C - Introduction

Brief history from Wikipedia

C is a general-purpose, imperative programming language that supports structured programming, lexical scope, and recursion. It was designed to map closely to machine instructions, enabling efficient, portable systems programming across platforms—from embedded devices to supercomputers.

Originally developed by Dennis Ritchie at Bell Labs (1969–1973) and used to re-implement Unix, C has influenced many languages and remains widely used.
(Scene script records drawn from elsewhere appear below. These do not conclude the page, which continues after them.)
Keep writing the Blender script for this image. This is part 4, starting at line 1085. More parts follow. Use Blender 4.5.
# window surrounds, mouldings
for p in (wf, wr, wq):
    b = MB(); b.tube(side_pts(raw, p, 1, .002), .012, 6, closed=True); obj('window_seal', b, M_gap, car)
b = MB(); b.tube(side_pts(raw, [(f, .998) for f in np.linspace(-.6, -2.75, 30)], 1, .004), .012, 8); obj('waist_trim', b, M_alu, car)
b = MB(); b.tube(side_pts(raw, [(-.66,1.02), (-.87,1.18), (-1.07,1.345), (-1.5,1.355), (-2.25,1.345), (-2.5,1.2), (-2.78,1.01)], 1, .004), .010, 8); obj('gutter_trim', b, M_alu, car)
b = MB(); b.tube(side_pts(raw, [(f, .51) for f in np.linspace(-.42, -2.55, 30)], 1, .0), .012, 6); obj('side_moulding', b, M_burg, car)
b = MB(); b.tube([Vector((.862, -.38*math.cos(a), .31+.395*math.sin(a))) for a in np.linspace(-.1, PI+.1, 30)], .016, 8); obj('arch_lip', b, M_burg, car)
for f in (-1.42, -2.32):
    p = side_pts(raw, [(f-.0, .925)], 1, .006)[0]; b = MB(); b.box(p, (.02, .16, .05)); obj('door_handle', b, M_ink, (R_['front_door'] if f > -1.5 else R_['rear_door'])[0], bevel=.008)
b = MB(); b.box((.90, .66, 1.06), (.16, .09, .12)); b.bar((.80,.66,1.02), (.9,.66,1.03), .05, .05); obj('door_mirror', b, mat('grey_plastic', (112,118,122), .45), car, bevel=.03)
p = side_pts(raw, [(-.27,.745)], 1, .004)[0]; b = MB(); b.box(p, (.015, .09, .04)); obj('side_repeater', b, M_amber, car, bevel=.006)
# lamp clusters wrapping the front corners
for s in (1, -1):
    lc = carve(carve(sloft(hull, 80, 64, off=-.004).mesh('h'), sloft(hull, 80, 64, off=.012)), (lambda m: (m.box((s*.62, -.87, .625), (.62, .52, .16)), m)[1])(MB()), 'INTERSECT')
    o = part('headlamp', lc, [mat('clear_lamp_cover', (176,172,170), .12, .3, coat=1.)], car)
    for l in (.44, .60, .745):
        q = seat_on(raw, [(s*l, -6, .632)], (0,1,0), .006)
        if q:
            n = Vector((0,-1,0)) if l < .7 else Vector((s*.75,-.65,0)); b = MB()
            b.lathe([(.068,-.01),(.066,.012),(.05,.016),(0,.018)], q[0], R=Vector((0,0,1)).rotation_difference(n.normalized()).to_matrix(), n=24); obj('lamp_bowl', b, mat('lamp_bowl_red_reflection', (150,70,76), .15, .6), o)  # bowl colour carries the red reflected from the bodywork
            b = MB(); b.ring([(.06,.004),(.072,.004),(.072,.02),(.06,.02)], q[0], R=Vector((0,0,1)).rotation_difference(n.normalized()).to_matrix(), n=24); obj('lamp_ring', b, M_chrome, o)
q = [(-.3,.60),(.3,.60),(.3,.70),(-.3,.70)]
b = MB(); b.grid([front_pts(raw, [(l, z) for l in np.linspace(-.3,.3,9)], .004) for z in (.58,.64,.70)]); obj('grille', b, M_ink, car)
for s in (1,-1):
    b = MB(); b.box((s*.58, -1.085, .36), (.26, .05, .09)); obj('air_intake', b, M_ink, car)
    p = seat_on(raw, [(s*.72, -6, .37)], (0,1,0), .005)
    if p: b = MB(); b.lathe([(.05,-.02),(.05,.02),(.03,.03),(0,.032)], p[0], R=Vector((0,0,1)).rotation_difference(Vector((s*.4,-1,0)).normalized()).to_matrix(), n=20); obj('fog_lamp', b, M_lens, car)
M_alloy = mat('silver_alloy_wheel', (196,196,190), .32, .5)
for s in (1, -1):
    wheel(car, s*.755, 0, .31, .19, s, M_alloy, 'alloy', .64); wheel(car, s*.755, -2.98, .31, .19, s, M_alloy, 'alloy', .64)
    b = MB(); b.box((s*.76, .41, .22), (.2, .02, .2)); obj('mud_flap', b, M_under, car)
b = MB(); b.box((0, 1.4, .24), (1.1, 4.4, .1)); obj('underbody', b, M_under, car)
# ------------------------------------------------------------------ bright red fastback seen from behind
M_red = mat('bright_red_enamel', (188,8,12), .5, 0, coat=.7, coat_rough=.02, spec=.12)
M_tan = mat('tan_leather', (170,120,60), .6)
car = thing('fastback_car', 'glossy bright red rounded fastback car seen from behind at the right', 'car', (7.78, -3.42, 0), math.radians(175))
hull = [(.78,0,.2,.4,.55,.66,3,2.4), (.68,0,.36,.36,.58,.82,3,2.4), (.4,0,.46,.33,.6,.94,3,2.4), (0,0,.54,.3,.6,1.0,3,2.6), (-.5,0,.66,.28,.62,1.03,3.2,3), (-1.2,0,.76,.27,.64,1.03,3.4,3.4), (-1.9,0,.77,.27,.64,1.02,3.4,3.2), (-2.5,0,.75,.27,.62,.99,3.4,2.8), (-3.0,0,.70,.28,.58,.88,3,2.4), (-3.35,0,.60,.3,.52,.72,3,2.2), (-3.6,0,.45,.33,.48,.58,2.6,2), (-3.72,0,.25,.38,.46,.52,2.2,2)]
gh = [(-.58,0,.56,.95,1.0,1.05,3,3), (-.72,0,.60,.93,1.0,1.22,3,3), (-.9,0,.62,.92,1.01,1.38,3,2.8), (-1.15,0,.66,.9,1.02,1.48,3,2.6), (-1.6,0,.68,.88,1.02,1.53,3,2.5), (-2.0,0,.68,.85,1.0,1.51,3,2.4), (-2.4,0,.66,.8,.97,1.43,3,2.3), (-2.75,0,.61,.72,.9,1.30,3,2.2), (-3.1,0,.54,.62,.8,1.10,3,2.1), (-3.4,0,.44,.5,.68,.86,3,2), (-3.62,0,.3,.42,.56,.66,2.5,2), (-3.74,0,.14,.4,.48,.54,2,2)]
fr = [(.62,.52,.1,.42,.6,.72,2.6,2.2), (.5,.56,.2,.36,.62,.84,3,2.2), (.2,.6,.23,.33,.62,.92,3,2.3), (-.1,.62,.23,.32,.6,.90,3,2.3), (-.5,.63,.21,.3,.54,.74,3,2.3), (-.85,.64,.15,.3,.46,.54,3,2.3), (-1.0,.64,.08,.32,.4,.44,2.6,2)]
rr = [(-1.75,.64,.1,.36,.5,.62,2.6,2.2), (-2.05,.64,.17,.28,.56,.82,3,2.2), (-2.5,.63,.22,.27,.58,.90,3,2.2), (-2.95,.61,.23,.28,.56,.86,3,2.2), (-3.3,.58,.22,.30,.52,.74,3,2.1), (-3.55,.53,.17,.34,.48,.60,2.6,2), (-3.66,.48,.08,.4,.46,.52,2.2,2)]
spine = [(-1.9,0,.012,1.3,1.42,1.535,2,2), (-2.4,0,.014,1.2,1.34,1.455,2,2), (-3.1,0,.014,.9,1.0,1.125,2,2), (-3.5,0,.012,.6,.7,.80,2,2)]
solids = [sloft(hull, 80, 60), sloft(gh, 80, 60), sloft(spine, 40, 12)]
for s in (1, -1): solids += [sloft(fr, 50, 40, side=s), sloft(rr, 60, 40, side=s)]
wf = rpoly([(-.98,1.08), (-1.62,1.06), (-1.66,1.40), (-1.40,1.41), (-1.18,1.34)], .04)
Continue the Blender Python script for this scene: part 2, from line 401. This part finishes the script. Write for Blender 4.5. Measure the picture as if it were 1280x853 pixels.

The language is standardized by ANSI (since 1989) and ISO.

Why learn C?

  • Build a deep understanding of how memory and the stack/heap work.
  • Write portable, efficient code with tight control over performance.
  • Prepare for systems programming, operating systems, embedded, and performance-critical apps.

Learning Objectives

  • Explain what a compiler, linker, and executable are at a high level.
  • Describe the structure of a simple C program (headers, main function).
  • Run your first C program from the terminal.

Prerequisites

What you'll do next

  1. Compile and run Hello World.
  2. Learn about variables, types, operators, and control flow.
  3. Work up to pointers, memory management, and data structures.

Checks for Understanding

  1. What role does a compiler play? What about a linker?
  2. Where does a C program start executing?
Show answers
  1. The compiler translates C source to object code; the linker resolves references and produces an executable.
  2. Execution starts at the main function.